Berkswell is vegetarian, and by that I mean the coagulating rennet is not taken from the stomach of an animal, but rather from a vegetable source, like nettles. This sheep's milk cheese is aged about six to nine months and has a compact, creamy grain. When you put a paper-thin slice -- use a nice, sharp Oxo cheeseplane and you'll achieve lovely thin leaves of cheese -- on your tongue, it melts away, leaving behind a sublime taste of nutty richness. It's highly addictive and highly sought after. We don't often have it, but we happen to have a few rounds now. Come and get some before I eat it all.
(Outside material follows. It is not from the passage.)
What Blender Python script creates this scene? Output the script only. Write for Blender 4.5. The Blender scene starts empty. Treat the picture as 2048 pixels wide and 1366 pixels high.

Coolea is a totally different animal. No, seriously -- it's a cow, not a sheep. The best way to describe Coolea is that if caramel sauce ever took it into its head to be a cheese, this would be it. I think Coolea has a chewy toasted taste that lends itself well to being a before-dinner snack as well as a desserty treat. It's also quite acceptable as an afternoon indulgence. Coolea is fun to bite into -- your teeth gently pierce the slice and sink into bliss.
Most people want to know what wine is best with this cheese or that cheese, but with these two, I say "beer." It's a personal choice, really, because it was during my time in England that I learned that good beer wasn't beer that had the word "Ice" after the name. For these two cheeses, I don't even think you have to be so narrow in focus as to restrict yourself to only British Isles brews. I rather like Belgian-style beers, and tonight we paired Coolea and Berkswell with pints of New Belgium Brewing's Abbey and more pints of New Belgium Brewing's Trippel. New Belgium are the folks in Colorado who are responsible for the famous Fat Tire, Loft, and Sunshine, but I particularly love the Trippel, Abbey, and 1554 brews.
So tonight, this minute, Coolea is my favorite cheese. Five minutes from now, Berskwell will be my favorite. Then Fougerous, and Panache d'Aramitz, and Couserans, and Tumbleweed....do you see where I'm going with all this?